FITA is the world's standard setter for target/Olympic style archery competitions.   It was not until FITA was formed and became prominent that the International Olympic Committee (IOC) decided that standards were reliable enough that archery was allowed BACK into the Olympics.   And to the world's astonishment, once archery was again an Olympic sport, the US pretty well dominated the medal stands for a number of Olympiads before the rest of the world "caught up" (and in some ways, surpassed) the US. 

Why did the IOC decide to remove archery?  

For the full story of the Olympics, I recommend perusing Wikipedia's entry on the Olympics.  Briefly, the Olympics were initiated in Greece in ancient times, and after a period of centuries (!)  they lapsed.  The last games of the old era is generally thought to have been in 393A.D. when a Roman emperor, Theodesius, was motivated by his christian ethic to declare them pagan rituals - they did have significant theological meaning to the Greeks, for example, who literally worshipped the human body's "divinity" in attempting to achieve pure excellence in form and function - they were the first "fans" of athletic excellence.   

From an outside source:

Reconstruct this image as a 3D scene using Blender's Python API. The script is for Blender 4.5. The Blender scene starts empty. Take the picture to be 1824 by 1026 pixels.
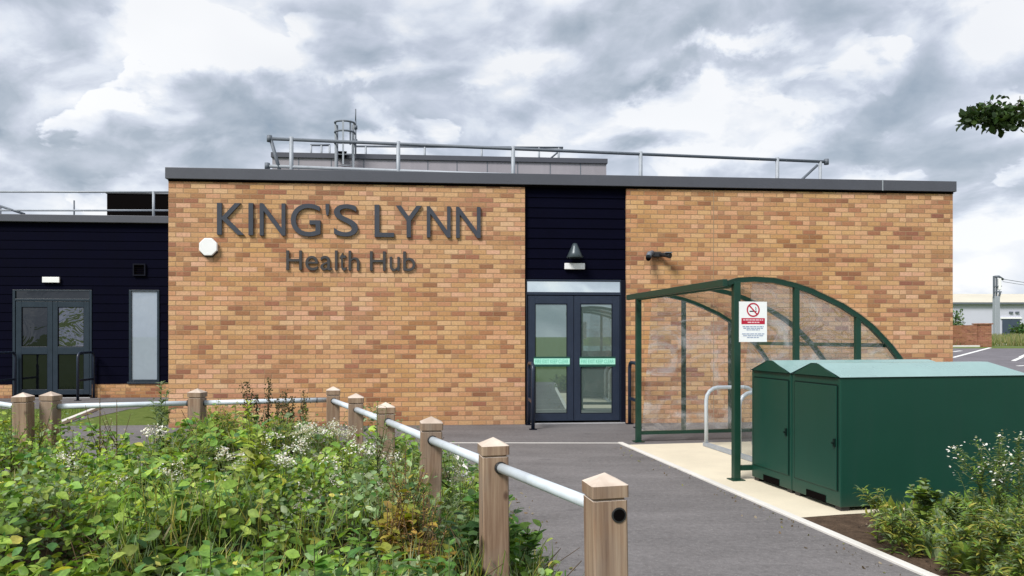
import bpy, math, random
import numpy as np
from mathutils import Vector, Matrix, noise as mnoise

# ------------------------------------------------------------------ basics
C = bpy.context.scene.collection
PI = math.pi
F, HX, HY, EYE = 1317.0, 912.0, 600.0, 1.5      # lens and horizon of the photograph, eye height
rnd = random.Random(7)
R = np.random.RandomState(11)


def W(px, py, Y):
    return Vector(((px - HX) / F * Y, Y, EYE - (py - HY) / F * Y))


def ground_z(x, y):
    a = min(max((y - 19.0) / 23.0, 0), 1)
    b = min(max((y - 42.0) / 68.0, 0), 1)
    return 0.95 * a + 0.80 * b


def tag(o, label=None, cat=None, group=None, kind=None):
    if label: o['label'] = label
    if cat: o['category'] = cat
    if group: o['group'] = group
    if kind: o['kind'] = kind
    return o


def thing(name, label, cat, loc=(0, 0, 0), rz=0.0, group=None):
    o = bpy.data.objects.new(name, None)
    o.empty_display_size = 0.2
    C.objects.link(o)
    o.location = loc
    o.rotation_euler = (0, 0, rz)
    return tag(o, label, cat, group)


def link_mesh(name, me, mat=None, parent=None):
    o = bpy.data.objects.new(name, me)
    C.objects.link(o)
    if mat is not None and not me.materials:
        me.materials.append(mat)
    if parent is not None:
        o.parent = parent
    return o


class MB:
    """collects shapes, then links them as ONE mesh object"""
    def __init__(s):
        s.v = []; s.f = []; s.sm = []

    def add(s, verts, faces, smooth=False):
        b = len(s.v)
        s.v += [tuple(p) for p in verts]
        for f in faces:
            s.f.append(tuple(b + i for i in f)); s.sm.append(smooth)
        return s

    def box(s, x0, x1, y0, y1, z0, z1):
        v = [(x0, y0, z0), (x1, y0, z0), (x1, y1, z0), (x0, y1, z0), (x0, y0, z1), (x1, y0, z1), (x1, y1, z1), (x0, y1, z1)]
        f = [(0, 3, 2, 1), (4, 5, 6, 7), (0, 1, 5, 4), (1, 2, 6, 5), (2, 3, 7, 6), (3, 0, 4, 7)]
        return s.add(v, f)

    def bar(s, p0, p1, w, h, up=(0, 0, 1)):
        """rectangular bar from p0 to p1"""
        p0, p1 = Vector(p0), Vector(p1)
        t = (p1 - p0).normalized()
        u = Vector(up)
        if abs(t.dot(u)) > 0.95: u = Vector((1, 0, 0))
        b = t.cross(u).normalized(); n = b.cross(t).normalized()
        v = []
        for p in (p0, p1):
            for (i, j) in ((-1, -1), (1, -1), (1, 1), (-1, 1)):
                v.append(p + b * (w / 2 * i) + n * (h / 2 * j))
        f = [(0, 1, 2, 3), (7, 6, 5, 4), (0, 4, 5, 1), (1, 5, 6, 2), (2, 6, 7, 3), (3, 7, 4, 0)]
        return s.add(v, f)

    def tube(s, pts, r, n=10, cap=True, r2=None):
        pts = [Vector(p) for p in pts]
        m = len(pts)
        v = []
        t0 = (pts[1] - pts[0]).normalized()
        u = Vector((0, 0, 1))
        if abs(t0.dot(u)) > 0.9: u = Vector((1, 0, 0))
        for i, p in enumerate(pts):
            a = pts[max(i - 1, 0)]; c = pts[min(i + 1, m - 1)]
            t = (c - a).normalized()
            b = t.cross(u)
            if b.length < 1e-4: b = t.cross(Vector((0, 1, 0)))
            b.normalize(); w = b.cross(t).normalized()
            u = w
            rr = r if r2 is None else r + (r2 - r) * i / (m - 1)
            for k in range(n):
                a_ = 2 * PI * k / n
                v.append(p + b * (rr * math.cos(a_)) + w * (rr * math.sin(a_)))
        f = []
        for i in range(m - 1):
            for k in range(n):
                k2 = (k + 1) % n
                f.append((i * n + k, i * n + k2, (i + 1) * n + k2, (i + 1) * n + k))
        s.add(v, f, True)
        if cap:
            b = len(s.v) - len(v)
            s.f.append(tuple(b + k for k in reversed(range(n)))); s.sm.append(False)
            s.f.append(tuple(b + (m - 1) * n + k for k in range(n))); s.sm.append(False)
        return s

    def lathe(s, prof, n=16, c=(0, 0, 0), axis='z'):
        v = []
        for (r, h) in prof:
            for k in range(n):
                a = 2 * PI * k / n
                if axis == 'z': v.append((c[0] + r * math.cos(a), c[1] + r * math.sin(a), c[2] + h))
                else: v.append((c[0] + r * math.cos(a), c[1] + h, c[2] + r * math.sin(a)))
        f = []
        for i in range(len(prof) - 1):
            for k in range(n):
                k2 = (k + 1) % n
                q = (i * n + k, i * n + k2, (i + 1) * n + k2, (i + 1) * n + k)
                f.append(q if axis == 'z' else q[::-1])
        return s.add(v, f, True)

    def prism(s, poly, d0, d1, plane='xz'):
        """polygon extruded between depth d0 and d1"""
        n = len(poly)
        def pt(a, b, d):
            return (a, d, b) if plane == 'xz' else ((a, b, d) if plane == 'xy' else (d, a, b))
        v = [pt(a, b, d0) for a, b in poly] + [pt(a, b, d1) for a, b in poly]
        f = [tuple(range(n)), tuple(range(2 * n - 1, n - 1, -1))]
        f += [(i + n, (i + 1) % n + n, (i + 1) % n, i) for i in range(n)]
        return s.add(v, f)

    def build(s, name, mat, parent=None, bevel=0, recalc=False):
        me = bpy.data.meshes.new(name)
        me.from_pydata([tuple(p) for p in s.v], [], s.f)
        me.polygons.foreach_set('use_smooth', s.sm)
        if recalc:
            import bmesh
            bm = bmesh.new(); bm.from_mesh(me)
            bmesh.ops.recalc_face_normals(bm, faces=bm.faces)
            bm.to_mesh(me); bm.free()
        me.update()
        o = link_mesh(name, me, mat, parent)
        if bevel:
            m = o.modifiers.new('edge', 'BEVEL'); m.width = bevel; m.segments = 2; m.limit_method = 'ANGLE'
        return o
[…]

Fortunately throughout the last few centuries, from time to time an "olympian" effort in sports occurred, just enough to keep the awareness of what the world had lost, alive.  Generally acknowledged as the father of the "modern era" of the Olympics, Baron Pierre de Coubertin called together a body of men, who became the IOC, and two years after that, in 1896, the first games of the new era were held (of course, in Greece).   The Olympiad cycle of "every four years" was a part of the ancient games and carried through to the new era.  Certain sports have come and gone, but the fundamental focus of the Olympics can be explained in their motto:  Citius, Altius, Fortius - which means: Faster, Higher, Stronger.  Furthermore and completely in line with the manner with which archery competitions are conducted with the highest sportsmanship, is the Baron's words expressed in the Creed of the Olympics Movement: The Olympic motto is Citius, Altius, Fortius,  a latin expression meaning "Faster, Higher, Stronger". Coubertin's ideals are further expressed in the Olympic creed:

The most important thing in the Olympic Games is not to win but to take part, just as the most important thing in life is not the triumph but the struggle. The essential thing is not to have conquered but to have fought well.

Despite these honorable intentions, there was a time in the early 1900's when each host country used archery as a tool to secure medals in contravention to the stated philosophy of the Olympics.  One country, for example, decided that all archers would shoot pop-in-jay events! They stacked the odds in distinct favor to their archers who specialized in shooting flu-flu arrows at fake birds atop a 50 foot pole. Back then there were no international landlines, other than telegraph-style messaging, so many countries arrived completely unprepared for that unique competition.  Archery was dismissed from the games because it had become so vague and non-standardized, at that time there was NO worldwide governing body for archery rules.  So without the FITA body effort, archery would not be in the Olympics!   

STAR is the designation FITA uses to denote that the organizers of a tournament have agreed to follow the FITA rules. 

This means that scores from a tournament of 20 archers in Uvalde, Texas can be compared to those at the world championships held in say, Brussells in Belgium because the judges at both events were all using the same book of rules, and therefore every aspect of the tournament were the same.  Apples to Apples.  

Obtaining "Star" status is easy - the National Governing Body (NGB, in the United States it is the USA Archery Association) in a country collects a fee, and sends a form into FITA headquarters some 45 days or more ahead of the event.  The judges have become critical to this process of insuring that all archers shoot on the same plane of competition. 

 The rule books for FITA are readily available on the internet on the FITA website (http://www.archery.org), and any tournament director can download a copy to help to insure his/her tournament meets the rules.  Before any STAR competiton arrow flies, the judges will have literally measured everything and certified all archer bows, arrows, etc. meet the FITA rules, as well as additional rules the NGB might have.  An example is that in the US, excepting the "Field Tournament", all archers are forbidden to wear blue jeans or camoflauge.  So the dress code at national and lower level events follows the NGB's dress code.  ABOVE the national tournament level, at say, World Cup events, all are subject only to the rules/dress code of FITA. 

These (Star FITA) records can only be achieved at events properly registered either with USA Archery or any other FITA-recognized organization as a "Star" FITA tournaments.  Star FITA Records include any scores shot by U.S. archers (NAA members) anywhere in the world. So if a U.S. archer shoots a record at a European Grand Prix or World Championship, it can and should be listed in our Star FITA Records. It does not have to be limited to events within the U.S. or sanctioned only by the USAA.

Also, no JOAD score can be a Star FITA record unless the tournament was registered as a STAR event through the USA Archery offices. Note that not all of the JOAD divisions designated by USA Archery are recognized by FITA, and for those there can be no "World Records".  Examples are "cubs" and bowmen".